SHORT EXERCISE:
Repeat the whole listing exactly.

* start *

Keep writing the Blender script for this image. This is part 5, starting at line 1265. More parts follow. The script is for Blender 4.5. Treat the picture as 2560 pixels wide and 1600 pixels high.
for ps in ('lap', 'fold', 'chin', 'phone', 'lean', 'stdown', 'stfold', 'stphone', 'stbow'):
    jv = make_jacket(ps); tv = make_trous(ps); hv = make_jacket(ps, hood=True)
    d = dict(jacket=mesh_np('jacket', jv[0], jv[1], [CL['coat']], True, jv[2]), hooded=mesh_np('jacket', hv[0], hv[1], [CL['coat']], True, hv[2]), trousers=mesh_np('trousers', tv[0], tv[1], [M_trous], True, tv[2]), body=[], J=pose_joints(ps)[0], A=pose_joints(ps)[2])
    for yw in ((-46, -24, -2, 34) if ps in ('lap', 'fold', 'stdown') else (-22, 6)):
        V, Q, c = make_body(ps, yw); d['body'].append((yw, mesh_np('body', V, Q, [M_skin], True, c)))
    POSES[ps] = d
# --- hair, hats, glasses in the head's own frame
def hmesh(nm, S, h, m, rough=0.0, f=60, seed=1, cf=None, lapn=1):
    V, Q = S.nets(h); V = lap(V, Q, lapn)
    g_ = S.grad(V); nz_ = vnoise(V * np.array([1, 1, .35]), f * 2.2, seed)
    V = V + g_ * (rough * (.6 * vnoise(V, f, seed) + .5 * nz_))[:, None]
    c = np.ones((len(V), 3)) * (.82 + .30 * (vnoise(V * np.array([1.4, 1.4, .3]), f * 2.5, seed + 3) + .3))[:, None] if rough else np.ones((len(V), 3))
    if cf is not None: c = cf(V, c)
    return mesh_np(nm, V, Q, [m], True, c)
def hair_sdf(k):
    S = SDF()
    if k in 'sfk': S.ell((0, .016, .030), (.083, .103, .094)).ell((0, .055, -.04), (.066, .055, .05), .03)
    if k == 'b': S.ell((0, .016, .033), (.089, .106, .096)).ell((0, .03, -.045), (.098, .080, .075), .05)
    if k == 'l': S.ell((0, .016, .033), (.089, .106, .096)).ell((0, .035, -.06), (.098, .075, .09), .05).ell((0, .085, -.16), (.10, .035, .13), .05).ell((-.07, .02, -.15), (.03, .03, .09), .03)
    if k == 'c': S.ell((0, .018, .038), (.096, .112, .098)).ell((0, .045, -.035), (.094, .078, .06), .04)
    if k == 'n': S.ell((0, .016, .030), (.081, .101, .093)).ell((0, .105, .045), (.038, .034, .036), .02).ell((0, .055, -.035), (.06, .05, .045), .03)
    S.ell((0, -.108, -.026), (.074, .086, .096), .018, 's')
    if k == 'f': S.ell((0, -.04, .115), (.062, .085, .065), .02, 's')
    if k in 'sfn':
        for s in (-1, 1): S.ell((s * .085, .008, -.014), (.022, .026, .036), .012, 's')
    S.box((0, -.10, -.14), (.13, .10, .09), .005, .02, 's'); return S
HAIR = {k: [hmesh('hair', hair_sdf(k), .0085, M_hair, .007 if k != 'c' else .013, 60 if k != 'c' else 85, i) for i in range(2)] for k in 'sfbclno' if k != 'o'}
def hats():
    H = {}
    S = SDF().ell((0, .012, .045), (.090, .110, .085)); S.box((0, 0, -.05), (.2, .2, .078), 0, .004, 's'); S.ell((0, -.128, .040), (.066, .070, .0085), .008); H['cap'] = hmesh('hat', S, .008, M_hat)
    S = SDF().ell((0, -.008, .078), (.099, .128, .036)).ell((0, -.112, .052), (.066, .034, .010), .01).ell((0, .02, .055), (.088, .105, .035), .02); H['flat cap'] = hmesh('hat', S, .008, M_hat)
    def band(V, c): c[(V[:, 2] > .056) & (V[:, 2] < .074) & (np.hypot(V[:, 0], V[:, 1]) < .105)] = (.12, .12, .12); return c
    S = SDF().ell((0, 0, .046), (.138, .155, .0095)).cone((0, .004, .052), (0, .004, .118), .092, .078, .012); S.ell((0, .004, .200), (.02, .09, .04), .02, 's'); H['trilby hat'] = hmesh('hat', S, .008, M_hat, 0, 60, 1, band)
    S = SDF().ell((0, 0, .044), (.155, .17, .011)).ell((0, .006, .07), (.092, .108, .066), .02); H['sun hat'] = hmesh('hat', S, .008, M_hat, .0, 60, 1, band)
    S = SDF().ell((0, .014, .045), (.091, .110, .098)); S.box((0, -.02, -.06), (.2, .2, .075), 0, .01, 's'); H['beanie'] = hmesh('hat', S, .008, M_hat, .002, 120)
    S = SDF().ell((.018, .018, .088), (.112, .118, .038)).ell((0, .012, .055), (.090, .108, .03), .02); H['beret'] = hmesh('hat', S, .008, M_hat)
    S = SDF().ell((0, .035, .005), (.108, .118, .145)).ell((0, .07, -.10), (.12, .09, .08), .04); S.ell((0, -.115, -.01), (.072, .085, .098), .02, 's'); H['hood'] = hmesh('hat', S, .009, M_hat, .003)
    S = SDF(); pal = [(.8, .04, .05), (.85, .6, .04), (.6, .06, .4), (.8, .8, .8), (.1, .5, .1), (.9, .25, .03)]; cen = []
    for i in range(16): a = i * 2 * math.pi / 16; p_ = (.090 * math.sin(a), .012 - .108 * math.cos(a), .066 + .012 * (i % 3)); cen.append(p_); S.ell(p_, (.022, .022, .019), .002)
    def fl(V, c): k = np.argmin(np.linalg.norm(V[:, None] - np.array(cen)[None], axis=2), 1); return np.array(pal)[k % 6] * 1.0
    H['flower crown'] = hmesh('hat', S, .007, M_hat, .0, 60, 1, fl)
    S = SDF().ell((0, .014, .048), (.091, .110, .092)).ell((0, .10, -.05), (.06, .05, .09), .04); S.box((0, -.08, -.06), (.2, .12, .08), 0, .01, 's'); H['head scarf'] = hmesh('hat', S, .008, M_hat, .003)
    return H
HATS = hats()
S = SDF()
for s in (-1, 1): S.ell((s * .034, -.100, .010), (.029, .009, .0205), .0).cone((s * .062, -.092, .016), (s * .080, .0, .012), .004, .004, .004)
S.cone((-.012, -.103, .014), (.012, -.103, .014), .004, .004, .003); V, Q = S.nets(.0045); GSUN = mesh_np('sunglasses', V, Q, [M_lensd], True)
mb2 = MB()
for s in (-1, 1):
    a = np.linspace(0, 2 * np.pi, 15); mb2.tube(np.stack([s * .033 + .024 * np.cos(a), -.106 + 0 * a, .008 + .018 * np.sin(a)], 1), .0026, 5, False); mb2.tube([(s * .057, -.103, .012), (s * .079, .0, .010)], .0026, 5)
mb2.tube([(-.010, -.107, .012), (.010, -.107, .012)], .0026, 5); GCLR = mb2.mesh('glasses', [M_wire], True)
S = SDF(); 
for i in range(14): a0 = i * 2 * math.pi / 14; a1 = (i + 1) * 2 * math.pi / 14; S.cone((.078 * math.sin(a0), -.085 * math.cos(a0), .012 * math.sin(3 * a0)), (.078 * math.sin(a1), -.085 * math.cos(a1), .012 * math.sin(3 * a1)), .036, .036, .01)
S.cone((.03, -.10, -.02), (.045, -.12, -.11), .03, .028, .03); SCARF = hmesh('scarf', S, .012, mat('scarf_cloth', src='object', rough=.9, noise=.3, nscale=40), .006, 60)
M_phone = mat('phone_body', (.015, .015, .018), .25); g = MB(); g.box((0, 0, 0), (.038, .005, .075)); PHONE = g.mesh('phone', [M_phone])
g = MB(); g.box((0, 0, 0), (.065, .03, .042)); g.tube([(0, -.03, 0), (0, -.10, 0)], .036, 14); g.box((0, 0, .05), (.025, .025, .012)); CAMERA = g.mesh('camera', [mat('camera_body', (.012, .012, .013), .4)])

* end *

SOLUTION TO THE EXERCISE:
Keep writing the Blender script for this image. This is part 5, starting at line 1265. More parts follow. The script is for Blender 4.5. Treat the picture as 2560 pixels wide and 1600 pixels high.
for ps in ('lap', 'fold', 'chin', 'phone', 'lean', 'stdown', 'stfold', 'stphone', 'stbow'):
    jv = make_jacket(ps); tv = make_trous(ps); hv = make_jacket(ps, hood=True)
    d = dict(jacket=mesh_np('jacket', jv[0], jv[1], [CL['coat']], True, jv[2]), hooded=mesh_np('jacket', hv[0], hv[1], [CL['coat']], True, hv[2]), trousers=mesh_np('trousers', tv[0], tv[1], [M_trous], True, tv[2]), body=[], J=pose_joints(ps)[0], A=pose_joints(ps)[2])
    for yw in ((-46, -24, -2, 34) if ps in ('lap', 'fold', 'stdown') else (-22, 6)):
        V, Q, c = make_body(ps, yw); d['body'].append((yw, mesh_np('body', V, Q, [M_skin], True, c)))
    POSES[ps] = d
# --- hair, hats, glasses in the head's own frame
def hmesh(nm, S, h, m, rough=0.0, f=60, seed=1, cf=None, lapn=1):
    V, Q = S.nets(h); V = lap(V, Q, lapn)
    g_ = S.grad(V); nz_ = vnoise(V * np.array([1, 1, .35]), f * 2.2, seed)
    V = V + g_ * (rough * (.6 * vnoise(V, f, seed) + .5 * nz_))[:, None]
    c = np.ones((len(V), 3)) * (.82 + .30 * (vnoise(V * np.array([1.4, 1.4, .3]), f * 2.5, seed + 3) + .3))[:, None] if rough else np.ones((len(V), 3))
    if cf is not None: c = cf(V, c)
    return mesh_np(nm, V, Q, [m], True, c)
def hair_sdf(k):
    S = SDF()
    if k in 'sfk': S.ell((0, .016, .030), (.083, .103, .094)).ell((0, .055, -.04), (.066, .055, .05), .03)
    if k == 'b': S.ell((0, .016, .033), (.089, .106, .096)).ell((0, .03, -.045), (.098, .080, .075), .05)
    if k == 'l': S.ell((0, .016, .033), (.089, .106, .096)).ell((0, .035, -.06), (.098, .075, .09), .05).ell((0, .085, -.16), (.10, .035, .13), .05).ell((-.07, .02, -.15), (.03, .03, .09), .03)
    if k == 'c': S.ell((0, .018, .038), (.096, .112, .098)).ell((0, .045, -.035), (.094, .078, .06), .04)
    if k == 'n': S.ell((0, .016, .030), (.081, .101, .093)).ell((0, .105, .045), (.038, .034, .036), .02).ell((0, .055, -.035), (.06, .05, .045), .03)
    S.ell((0, -.108, -.026), (.074, .086, .096), .018, 's')
    if k == 'f': S.ell((0, -.04, .115), (.062, .085, .065), .02, 's')
    if k in 'sfn':
        for s in (-1, 1): S.ell((s * .085, .008, -.014), (.022, .026, .036), .012, 's')
    S.box((0, -.10, -.14), (.13, .10, .09), .005, .02, 's'); return S
HAIR = {k: [hmesh('hair', hair_sdf(k), .0085, M_hair, .007 if k != 'c' else .013, 60 if k != 'c' else 85, i) for i in range(2)] for k in 'sfbclno' if k != 'o'}
def hats():
    H = {}
    S = SDF().ell((0, .012, .045), (.090, .110, .085)); S.box((0, 0, -.05), (.2, .2, .078), 0, .004, 's'); S.ell((0, -.128, .040), (.066, .070, .0085), .008); H['cap'] = hmesh('hat', S, .008, M_hat)
    S = SDF().ell((0, -.008, .078), (.099, .128, .036)).ell((0, -.112, .052), (.066, .034, .010), .01).ell((0, .02, .055), (.088, .105, .035), .02); H['flat cap'] = hmesh('hat', S, .008, M_hat)
    def band(V, c): c[(V[:, 2] > .056) & (V[:, 2] < .074) & (np.hypot(V[:, 0], V[:, 1]) < .105)] = (.12, .12, .12); return c
    S = SDF().ell((0, 0, .046), (.138, .155, .0095)).cone((0, .004, .052), (0, .004, .118), .092, .078, .012); S.ell((0, .004, .200), (.02, .09, .04), .02, 's'); H['trilby hat'] = hmesh('hat', S, .008, M_hat, 0, 60, 1, band)
    S = SDF().ell((0, 0, .044), (.155, .17, .011)).ell((0, .006, .07), (.092, .108, .066), .02); H['sun hat'] = hmesh('hat', S, .008, M_hat, .0, 60, 1, band)
    S = SDF().ell((0, .014, .045), (.091, .110, .098)); S.box((0, -.02, -.06), (.2, .2, .075), 0, .01, 's'); H['beanie'] = hmesh('hat', S, .008, M_hat, .002, 120)
    S = SDF().ell((.018, .018, .088), (.112, .118, .038)).ell((0, .012, .055), (.090, .108, .03), .02); H['beret'] = hmesh('hat', S, .008, M_hat)
    S = SDF().ell((0, .035, .005), (.108, .118, .145)).ell((0, .07, -.10), (.12, .09, .08), .04); S.ell((0, -.115, -.01), (.072, .085, .098), .02, 's'); H['hood'] = hmesh('hat', S, .009, M_hat, .003)
    S = SDF(); pal = [(.8, .04, .05), (.85, .6, .04), (.6, .06, .4), (.8, .8, .8), (.1, .5, .1), (.9, .25, .03)]; cen = []
    for i in range(16): a = i * 2 * math.pi / 16; p_ = (.090 * math.sin(a), .012 - .108 * math.cos(a), .066 + .012 * (i % 3)); cen.append(p_); S.ell(p_, (.022, .022, .019), .002)
    def fl(V, c): k = np.argmin(np.linalg.norm(V[:, None] - np.array(cen)[None], axis=2), 1); return np.array(pal)[k % 6] * 1.0
    H['flower crown'] = hmesh('hat', S, .007, M_hat, .0, 60, 1, fl)
    S = SDF().ell((0, .014, .048), (.091, .110, .092)).ell((0, .10, -.05), (.06, .05, .09), .04); S.box((0, -.08, -.06), (.2, .12, .08), 0, .01, 's'); H['head scarf'] = hmesh('hat', S, .008, M_hat, .003)
    return H
HATS = hats()
S = SDF()
for s in (-1, 1): S.ell((s * .034, -.100, .010), (.029, .009, .0205), .0).cone((s * .062, -.092, .016), (s * .080, .0, .012), .004, .004, .004)
S.cone((-.012, -.103, .014), (.012, -.103, .014), .004, .004, .003); V, Q = S.nets(.0045); GSUN = mesh_np('sunglasses', V, Q, [M_lensd], True)
mb2 = MB()
for s in (-1, 1):
    a = np.linspace(0, 2 * np.pi, 15); mb2.tube(np.stack([s * .033 + .024 * np.cos(a), -.106 + 0 * a, .008 + .018 * np.sin(a)], 1), .0026, 5, False); mb2.tube([(s * .057, -.103, .012), (s * .079, .0, .010)], .0026, 5)
mb2.tube([(-.010, -.107, .012), (.010, -.107, .012)], .0026, 5); GCLR = mb2.mesh('glasses', [M_wire], True)
S = SDF(); 
for i in range(14): a0 = i * 2 * math.pi / 14; a1 = (i + 1) * 2 * math.pi / 14; S.cone((.078 * math.sin(a0), -.085 * math.cos(a0), .012 * math.sin(3 * a0)), (.078 * math.sin(a1), -.085 * math.cos(a1), .012 * math.sin(3 * a1)), .036, .036, .01)
S.cone((.03, -.10, -.02), (.045, -.12, -.11), .03, .028, .03); SCARF = hmesh('scarf', S, .012, mat('scarf_cloth', src='object', rough=.9, noise=.3, nscale=40), .006, 60)
M_phone = mat('phone_body', (.015, .015, .018), .25); g = MB(); g.box((0, 0, 0), (.038, .005, .075)); PHONE = g.mesh('phone', [M_phone])
g = MB(); g.box((0, 0, 0), (.065, .03, .042)); g.tube([(0, -.03, 0), (0, -.10, 0)], .036, 14); g.box((0, 0, .05), (.025, .025, .012)); CAMERA = g.mesh('camera', [mat('camera_body', (.012, .012, .013), .4)])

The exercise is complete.